Review: In the New Voyages gang’s third outing (or second, depending on how sacred you hold their insistence that Come What May has been jettisoned from their canon), there’s some all-star help on hand – Walter Koenig reprises the role of Chekov, and D.C. Fontana does the honors as the writer of his return engagement. It’s a marked departure from previous New Voyages installments in that character development and internal drama are very much to the fore, rather than the admittedly neat spectacle of “wow, we’re restarting and updating original Trek!” Sure, there are some extravagant special effects sequences (the opening chase with the Klingon ship, even with its slightly anachronistic proto-Bird of Prey from the Star Trek: Enterprise era, is a dazzling piece for a fan production), but at the story’s heart are a mystery and a character story which would’ve done a production of any budget level proud.

As wonderful as Walter Koenig‘s return to the role of Chekov is, getting a chance to develop the character more than ever seemed to happen during the entire second and third seasons of classic Trek, I feel even more obligated to draw attention to Andy Bray’s debut as the young, “present-day” Chekov too – if Bray wasn’t able to capture at least some of Koenig’s characterization and affected accent so skillfully, To Serve would’ve been sunk at worst, and just not as effective at best. As it is, that pivotal characterization works out wonderfully, and there isn’t that much of a speed bump in the transition between actors. Mary-Linda Rapelye (who appeared with Koenig in the classic Trek episode The Way To Eden) helps both of them along in her portrayal of a sympathetic Federation ambassador with ties to Chekov’s family.

The other thing everyone was looking forward to was a new D.C. Fontana episode of Star Trek. Generally, the script doesn’t disappoint; the character moments are spot-on, the humor is genuine, and there’s no real evidence that Fontana made any major shifts in writing any of the regular characters. There are, however, some odd TNG-isms present (and it’s worth remembering that D.C. Fontana also wrote for that series). Though not quite on the same scale as the previous two full episodes’ continuity-fests, we’re treated to a very TNG phenomenon, that of the Minor Plot Point From A Previous Episode Coming Back To Haunt Us.
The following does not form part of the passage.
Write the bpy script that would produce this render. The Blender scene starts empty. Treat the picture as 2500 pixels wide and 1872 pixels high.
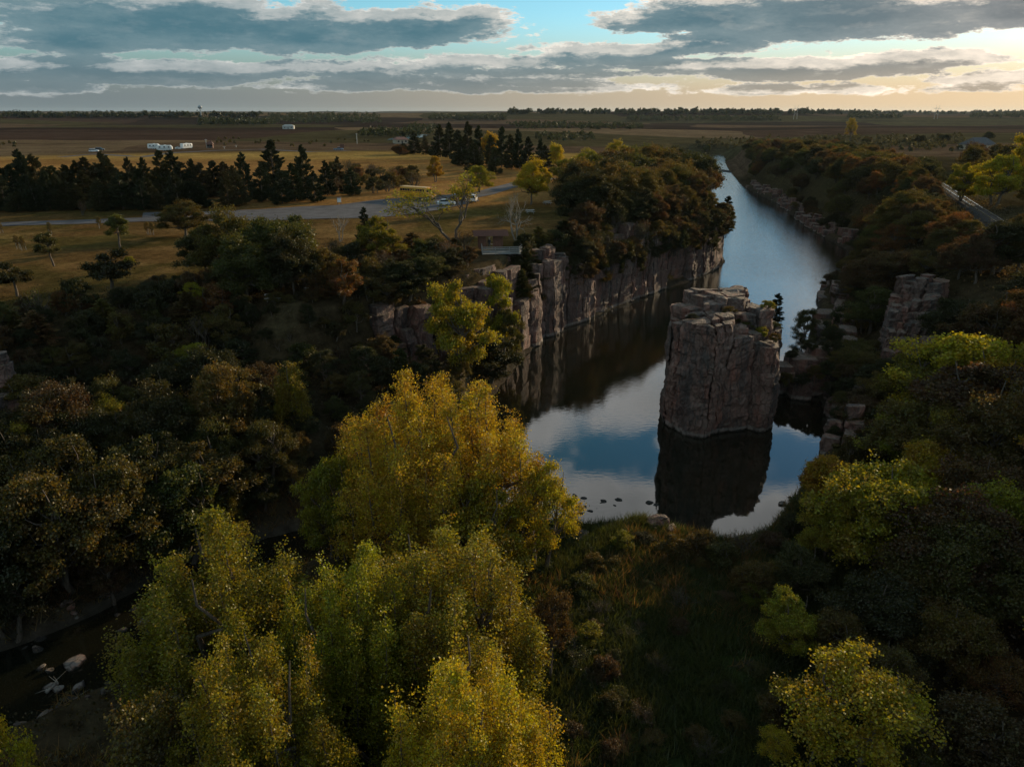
import bpy, bmesh, math, random
import numpy as np
from mathutils import Vector, Matrix
R = math.radians
SC = bpy.context.scene
COL = SC.collection
# ------------------------------------------------------------------ camera
F = 1785.0; TH = R(20.43); CAMH = 36.0          # focal length in photo pixels (2500 wide), pitch, height over the river
CT, ST = math.cos(TH), math.sin(TH)
cam_d = bpy.data.cameras.new('camera'); cam = bpy.data.objects.new('camera', cam_d); COL.objects.link(cam)
cam_d.sensor_width = 36.0; cam_d.lens = 36.0 * F / 2500.0
cam_d.clip_start = 0.5; cam_d.clip_end = 60000
cam.location = (0, 0, CAMH); cam.rotation_euler = (R(90) - TH, 0, 0)
SC.camera = cam
SC.view_settings.view_transform = 'Standard'; SC.view_settings.look = 'None'
SC.view_settings.exposure = 0.0; SC.view_settings.gamma = 1.0; SC.view_settings.use_curve_mapping = False
SC.cycles.max_bounces = 6; SC.cycles.diffuse_bounces = 3; SC.cycles.glossy_bounces = 3
SC.cycles.transmission_bounces = 4; SC.cycles.transparent_max_bounces = 4; SC.cycles.volume_bounces = 0
SC.cycles.use_denoising = True
SC.cycles.sample_clamp_indirect = 4.0
# ------------------------------------------------------------------ sun
SUN_AZ, SUN_EL = R(43.0), R(13.0)               # azimuth clockwise from the view direction (+Y)
sun_dir = Vector((math.sin(SUN_AZ) * math.cos(SUN_EL), math.cos(SUN_AZ) * math.cos(SUN_EL), math.sin(SUN_EL)))
sl = bpy.data.lights.new('sun', 'SUN'); sl.energy = 4.8; sl.angle = R(0.6); sl.color = (1.0, 0.79, 0.50)
so = bpy.data.objects.new('sun', sl); COL.objects.link(so)
so.rotation_euler = sun_dir.to_track_quat('Z', 'Y').to_euler(); so.location = (0, 0, 300)

# ------------------------------------------------------------------ node helper
class NT:
    def __init__(s, tree): s.t = tree; s.n = tree.nodes; s.l = tree.links
    def new(s, typ, **kw):
        n = s.n.new(typ)
        for k, v in kw.items(): setattr(n, k, v)
        return n
    def put(s, sock, v):
        if v is None: return
        if isinstance(v, bpy.types.NodeSocket): s.l.new(v, sock)
        elif isinstance(v, (tuple, list)) and sock.type == 'RGBA' and len(v) == 3: sock.default_value = (*v, 1)
        else: sock.default_value = v
    def m(s, op, a, b=None, c=None, clamp=False):
        n = s.new('ShaderNodeMath', operation=op, use_clamp=clamp)
        for i, v in enumerate((a, b, c)): s.put(n.inputs[i], v) if v is not None else None
        return n.outputs[0]
    def vm(s, op, a, b=None, out=0):
        n = s.new('ShaderNodeVectorMath', operation=op)
        s.put(n.inputs[0], a)
        if b is not None: s.put(n.inputs[1] if op != 'SCALE' else n.inputs['Scale'], b)
        return n.outputs[out]
    def mix(s, f, a, b, blend='MIX'):
        n = s.new('ShaderNodeMix', data_type='RGBA', blend_type=blend)
        s.put(n.inputs[0], f); s.put(n.inputs[6], a); s.put(n.inputs[7], b)
        return n.outputs[2]
    def sep(s, v):
        n = s.new('ShaderNodeSeparateXYZ'); s.put(n.inputs[0], v); return n.outputs
    def comb(s, x=0.0, y=0.0, z=0.0):
        n = s.new('ShaderNodeCombineXYZ')
        for i, v in enumerate((x, y, z)): s.put(n.inputs[i], v)
        return n.outputs[0]
    def noise(s, vec, scale=1.0, detail=4.0, rough=0.55, dist=0.0, out=0):
        n = s.new('ShaderNodeTexNoise'); s.put(n.inputs['Vector'], vec)
        s.put(n.inputs['Scale'], scale); s.put(n.inputs['Detail'], detail); s.put(n.inputs['Roughness'], rough); s.put(n.inputs['Distortion'], dist)
        return n.outputs[out]
    def voro(s, vec, scale=1.0, feature='F1', out=0, rnd=1.0):
        n = s.new('ShaderNodeTexVoronoi', feature=feature); s.put(n.inputs['Vector'], vec); s.put(n.inputs['Scale'], scale)
        s.put(n.inputs['Randomness'], rnd)
        return n.outputs[out]
    def smooth(s, v, lo, hi):
        n = s.new('ShaderNodeMapRange', interpolation_type='SMOOTHSTEP'); s.put(n.inputs[0], v)
        s.put(n.inputs[1], lo); s.put(n.inputs[2], hi); n.inputs[3].default_value = 0; n.inputs[4].default_value = 1
        return n.outputs[0]
    def mapr(s, v, lo, hi, a, b):
        n = s.new('ShaderNodeMapRange'); s.put(n.inputs[0], v)
        for i, x in enumerate((lo, hi, a, b)): s.put(n.inputs[1 + i], x)
        return n.outputs[0]
    def ramp(s, fac, stops):
        n = s.new('ShaderNodeValToRGB'); s.put(n.inputs[0], fac); e = n.color_ramp.elements
        while len(e) < len(stops): e.new(0.5)
        for el, (p, c) in zip(e, stops): el.position = p; el.color = (*c, 1)
        return n.outputs[0]
    def bump(s, h, strength=0.5, dist=0.1):
        n = s.new('ShaderNodeBump'); s.put(n.inputs['Height'], h); s.put(n.inputs['Strength'], strength); s.put(n.inputs['Distance'], dist)
        return n.outputs[0]

def ray(u, v):
    a = (u - 1250) / F; b = (936 - v) / F
    return np.array((a, CT + b * ST, -ST + b * CT))
def proj(p):
    x, y, z = p[0], p[1], p[2] - CAMH
    d = y * CT - z * ST
    return 1250 + F * x / d, 936 - F * (y * ST + z * CT) / d, d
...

On the other hand, I liked the retrofitting of TNG’s compact-car-sized “shuttlepod” design to the original series era – it looked great on screen, didn’t require an elaborate set, and served a purpose in the story (the traditional full-sized Galileo-style shuttle would’ve seemed significantly less helpless compared to the Klingon ship).

Where the rubber seems to be meeting the road with this latest episode is in interpretation of the show’s closing scenes. To put it simply, Chekov dies, and we get no miraculous rejuvenation or resuscitation on screen here. There’s a certain dreamlike quality to the final scene that lends itself to different interpretations of how literal Chekov’s rapid aging and death have been, but ultimately, the whole thing packs more of a visceral gut-punch if you just accept that we’ve lost Chekov altogether. I admire the sheer amount of chutzpah involved in making it seem as though this is the character’s final end, regardless of what the movies say.

Except that he then pops up in the preview of the next installment, World Enough And Time. New Voyages head honcho James Cawley has remarked on the show’s forums that he isn’t trying to alter Trek canon, and that World Enough will explain why Chekov’s still among the living, though it won’t devote significant story time to resolving that. I respect that Cawley, Fontana, et al. wanted to leave the ending of To Serve All My Days ambiguous enough to avoid robbing it of its teeth as effective drama (hey, I’m glad that someone is finally taking that approach with the Trek franchise), but I worry that the explanation might wind up being that Bobby Ewing dreamed it all while he was in the shower. And the makers of New Voyages should look in the mirror and know their audience: we’re talking Star Trek fans, i.e. the folks who point out that the rotating elements within the Enterprise’s warp nacelles are rotating in the wrong direction. The death of a relatively major character is not a minor technical detail, and writing that death off as a fever dream would seem to indicate that fandom has learned all the wrong storytelling lessons from the franchise’s all-too-frequent “hit the reset button to restore the status quo” practice. I can compartmentalize this episode as a one-off, sort of like Star Trek Unbound if you like, but Trek fandom on a whole may not be that charitable. There’s kind of a “having your cake and eating it too” element that makes on question the New Voyages mandate of continuing the original series; the other classic-era fan films such as Starship Exeter and Starship Farragut could’ve gotten away with it because they’re not dealing with characters whose futures we know; the flipside is that it wouldn’t have been nearly as effective without a character as relatively well-known as Pavel Chekov.